For me then, Alan Furst is in the top two or three exponents of spy fiction. The big excitement is that he is still getting better with each new novel.

Tuesday, 9 May 2017

Kraken - China Mieville



Mieville is probably the high priest of British New Weird. Kraken (2010) is not especially new but it is certainly weird. A preserved giant squid vanishes from the Natural History Museum. Its conservator, Billy Harrow, finds himself drawn into a web of cult police and kraken cults. Beneath this lies a secondary world of Londonmancers and occult gangs. On one, and one thing only, the feuding factions agree: the taking of the kraken betokens the Apocalypse.

I was instantly reminded of Neil Gaiman's Neverwhere, still my favourite of his. From Neverwhere springs a subset of alt-London Weird, that includes the likes of Ben Aaronovitch (Rivers of London). Mieville takes things much further but I feel he tries to cram too much into one novel. Kraken is far too long. The opening - the revelation of the mystery world - is extremely good; the apocalyptic battle at the end is masterly done; but there is a hell of a lot of middle, much of it stodge, much of it dispensable. That seems to the pitfall lurking for all such fictional constructs. Where do you draw the line?
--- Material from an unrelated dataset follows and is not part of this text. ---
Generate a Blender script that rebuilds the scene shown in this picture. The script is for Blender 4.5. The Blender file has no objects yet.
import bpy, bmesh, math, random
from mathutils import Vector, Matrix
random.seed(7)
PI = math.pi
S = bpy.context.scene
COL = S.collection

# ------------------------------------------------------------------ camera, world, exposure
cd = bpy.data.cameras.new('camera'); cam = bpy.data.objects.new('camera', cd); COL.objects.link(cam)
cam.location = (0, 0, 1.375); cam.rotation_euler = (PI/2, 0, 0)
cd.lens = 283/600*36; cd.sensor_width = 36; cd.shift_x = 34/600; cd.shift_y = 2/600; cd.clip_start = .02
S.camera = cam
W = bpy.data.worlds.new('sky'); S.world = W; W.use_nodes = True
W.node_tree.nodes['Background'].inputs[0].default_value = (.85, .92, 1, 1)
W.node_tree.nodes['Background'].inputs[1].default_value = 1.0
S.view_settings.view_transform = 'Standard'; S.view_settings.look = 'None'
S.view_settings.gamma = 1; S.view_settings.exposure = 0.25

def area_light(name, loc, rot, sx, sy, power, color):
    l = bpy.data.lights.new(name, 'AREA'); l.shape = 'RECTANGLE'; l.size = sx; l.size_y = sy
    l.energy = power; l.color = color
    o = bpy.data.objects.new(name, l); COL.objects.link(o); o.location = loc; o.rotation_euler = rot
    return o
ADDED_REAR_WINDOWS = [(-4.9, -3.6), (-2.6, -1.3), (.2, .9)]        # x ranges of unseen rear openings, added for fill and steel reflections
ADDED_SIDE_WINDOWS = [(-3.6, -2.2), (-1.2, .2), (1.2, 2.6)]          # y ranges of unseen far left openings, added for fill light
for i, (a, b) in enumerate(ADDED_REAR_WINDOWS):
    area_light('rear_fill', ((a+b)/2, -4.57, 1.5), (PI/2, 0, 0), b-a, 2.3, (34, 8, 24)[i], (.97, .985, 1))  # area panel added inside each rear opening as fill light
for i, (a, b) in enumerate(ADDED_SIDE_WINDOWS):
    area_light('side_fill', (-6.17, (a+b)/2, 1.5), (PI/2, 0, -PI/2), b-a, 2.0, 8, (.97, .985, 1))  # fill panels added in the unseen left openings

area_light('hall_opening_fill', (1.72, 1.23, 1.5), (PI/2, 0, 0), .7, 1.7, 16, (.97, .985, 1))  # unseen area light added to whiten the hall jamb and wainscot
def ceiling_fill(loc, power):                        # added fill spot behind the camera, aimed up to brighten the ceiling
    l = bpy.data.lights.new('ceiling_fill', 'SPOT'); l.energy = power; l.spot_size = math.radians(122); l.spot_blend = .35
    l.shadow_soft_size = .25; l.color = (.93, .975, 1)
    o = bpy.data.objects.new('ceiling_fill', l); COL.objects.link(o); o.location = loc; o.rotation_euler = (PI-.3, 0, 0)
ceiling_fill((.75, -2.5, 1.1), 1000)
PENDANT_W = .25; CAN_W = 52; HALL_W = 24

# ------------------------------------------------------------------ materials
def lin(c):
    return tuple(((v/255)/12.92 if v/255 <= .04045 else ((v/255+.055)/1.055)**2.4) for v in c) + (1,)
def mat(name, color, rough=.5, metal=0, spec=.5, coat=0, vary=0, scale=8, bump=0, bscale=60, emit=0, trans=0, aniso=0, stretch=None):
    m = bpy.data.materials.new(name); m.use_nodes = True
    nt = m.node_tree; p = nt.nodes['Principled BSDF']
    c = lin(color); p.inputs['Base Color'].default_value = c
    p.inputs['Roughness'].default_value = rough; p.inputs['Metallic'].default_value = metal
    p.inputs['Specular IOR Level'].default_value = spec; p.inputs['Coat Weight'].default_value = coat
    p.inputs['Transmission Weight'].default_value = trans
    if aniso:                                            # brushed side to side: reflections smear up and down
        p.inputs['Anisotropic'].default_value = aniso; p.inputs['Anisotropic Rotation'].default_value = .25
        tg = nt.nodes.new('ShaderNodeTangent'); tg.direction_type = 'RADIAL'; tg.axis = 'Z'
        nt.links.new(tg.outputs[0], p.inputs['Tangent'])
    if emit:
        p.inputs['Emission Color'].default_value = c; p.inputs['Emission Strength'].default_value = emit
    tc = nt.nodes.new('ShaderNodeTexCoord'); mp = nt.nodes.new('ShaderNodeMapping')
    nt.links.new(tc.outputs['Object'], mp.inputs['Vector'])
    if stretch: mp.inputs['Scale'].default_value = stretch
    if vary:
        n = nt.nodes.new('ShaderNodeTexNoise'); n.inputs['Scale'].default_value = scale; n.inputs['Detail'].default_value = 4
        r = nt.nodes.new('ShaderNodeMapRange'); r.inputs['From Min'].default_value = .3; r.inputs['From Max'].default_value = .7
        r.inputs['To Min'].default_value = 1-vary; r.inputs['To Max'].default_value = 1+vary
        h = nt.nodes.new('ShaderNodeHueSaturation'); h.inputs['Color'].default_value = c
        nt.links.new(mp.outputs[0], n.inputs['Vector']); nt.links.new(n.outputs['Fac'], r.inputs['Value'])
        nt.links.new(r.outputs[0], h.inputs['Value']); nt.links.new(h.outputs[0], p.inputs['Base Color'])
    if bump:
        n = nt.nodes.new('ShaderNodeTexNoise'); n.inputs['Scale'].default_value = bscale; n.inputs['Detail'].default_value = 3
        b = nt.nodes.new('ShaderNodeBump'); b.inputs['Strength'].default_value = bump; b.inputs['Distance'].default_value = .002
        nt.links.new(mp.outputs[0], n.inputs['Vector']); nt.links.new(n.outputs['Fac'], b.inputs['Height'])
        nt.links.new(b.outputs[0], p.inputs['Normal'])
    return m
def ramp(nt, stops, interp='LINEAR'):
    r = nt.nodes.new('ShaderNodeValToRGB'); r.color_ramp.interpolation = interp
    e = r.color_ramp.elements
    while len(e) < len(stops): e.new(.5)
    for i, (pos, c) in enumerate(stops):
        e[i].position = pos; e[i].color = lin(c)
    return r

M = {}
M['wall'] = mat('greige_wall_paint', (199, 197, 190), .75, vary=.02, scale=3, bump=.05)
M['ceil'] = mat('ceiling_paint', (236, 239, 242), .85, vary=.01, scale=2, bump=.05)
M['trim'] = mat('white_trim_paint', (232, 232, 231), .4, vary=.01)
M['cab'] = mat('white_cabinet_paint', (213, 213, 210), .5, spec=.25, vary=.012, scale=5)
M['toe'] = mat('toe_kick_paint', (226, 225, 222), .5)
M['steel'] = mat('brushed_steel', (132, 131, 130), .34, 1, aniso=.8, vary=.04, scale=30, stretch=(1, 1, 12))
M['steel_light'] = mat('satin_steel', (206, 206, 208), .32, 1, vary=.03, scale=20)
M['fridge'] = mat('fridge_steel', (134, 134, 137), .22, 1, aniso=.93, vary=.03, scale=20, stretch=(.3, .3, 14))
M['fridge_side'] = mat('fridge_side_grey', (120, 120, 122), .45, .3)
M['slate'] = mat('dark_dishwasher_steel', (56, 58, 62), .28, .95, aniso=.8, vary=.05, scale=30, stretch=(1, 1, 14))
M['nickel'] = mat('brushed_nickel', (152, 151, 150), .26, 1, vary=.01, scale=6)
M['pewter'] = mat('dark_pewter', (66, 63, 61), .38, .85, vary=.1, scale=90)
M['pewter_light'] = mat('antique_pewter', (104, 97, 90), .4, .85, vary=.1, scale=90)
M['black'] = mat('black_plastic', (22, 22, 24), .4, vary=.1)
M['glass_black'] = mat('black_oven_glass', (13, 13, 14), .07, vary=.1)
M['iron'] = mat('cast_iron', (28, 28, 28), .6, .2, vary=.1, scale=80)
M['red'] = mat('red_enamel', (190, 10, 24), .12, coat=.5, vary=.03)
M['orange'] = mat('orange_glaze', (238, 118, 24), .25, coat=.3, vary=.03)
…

It's not for me to suggest plotlines to the likes of Mieville, however there is another spellbinding yarn waiting for the Tattoo and his unwilling host Paul.

The male characters are better drawn than the female. Mieville clearly has high hopes for his wisecracking witch-cop Collingwood. The best I can say is that she is amusing in small doses.

I seem to be listing a lot of negatives. That's not the intention. I really enjoyed Kraken and only criticise because I care. There's a lot more Mieville and New Weird waiting for me. I'll keep you posted.